It actually does!
The long strange history of the terms gothic/goth:
Back all the way to Roman times, the visigoths and the ostrogoths were two germanic tribes that fought with the Roman Empire for European territory. The goth tribes were damned by the Romans as barbarians.
Skip to the Renaissance, where the cultural elite believed that medieval archictecture was barbaric. They called this form of architecture gothic, and the term stuck.

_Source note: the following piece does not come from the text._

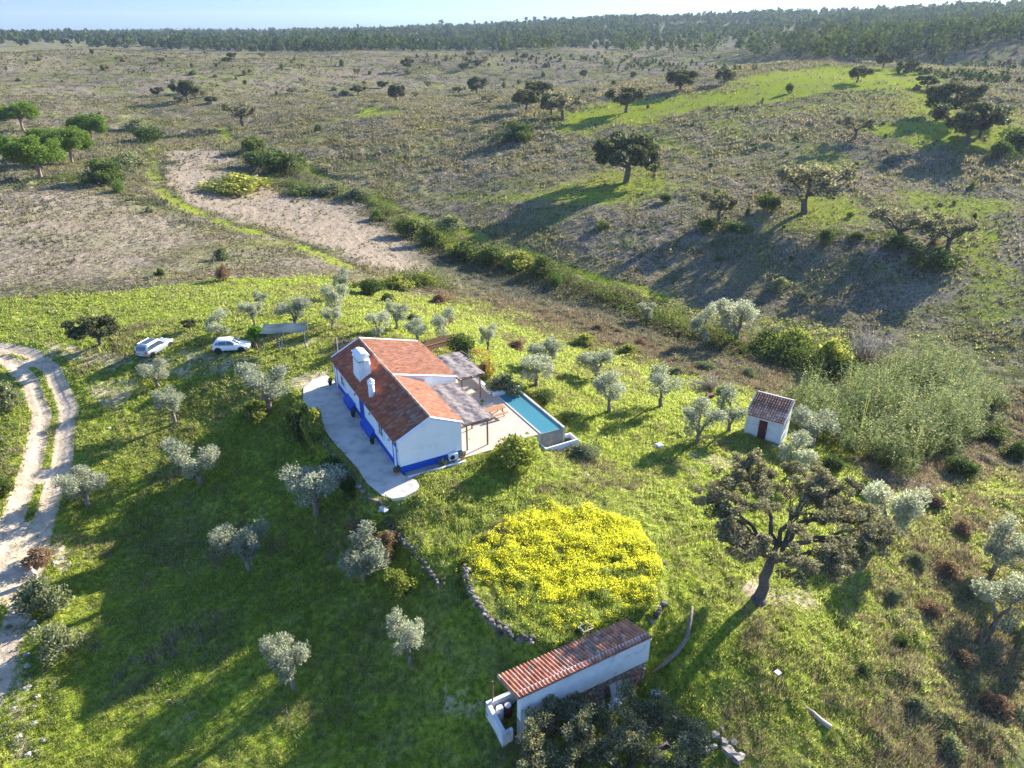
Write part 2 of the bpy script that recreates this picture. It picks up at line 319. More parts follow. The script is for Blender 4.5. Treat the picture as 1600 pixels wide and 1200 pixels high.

Then, in the early 1800s, a style of highly melodramatic prose called "horrid novels" became popular. This prose usually involved virtuous ladies being abducted by a depraved, yet well-born villian to be eventually rescued by the dashing hero; or perhaps the said virtuous lady might find herself in a castle haunted by malevolent spirits and general weirdness, again to be be rescued. These novels were often set in crumbling medieval castles or churches that were barely more than a few gothic arches leading to the inevitable dungeons. This lead to the term "gothic novel" or "gothic romance" and the term gothic acquired its meaning of things dark, dangerous, convoluted and occult. Horrid novels led to both the modern genres of horror and gothic romance, and gothic romances were popular well into the 70s.
Finally, the tone and mood of "gothic" were picked up by the current goths - who often take on the trappings of the horror genre, even including the gothic arches from the medieval churches that the renaissance writers were so down on.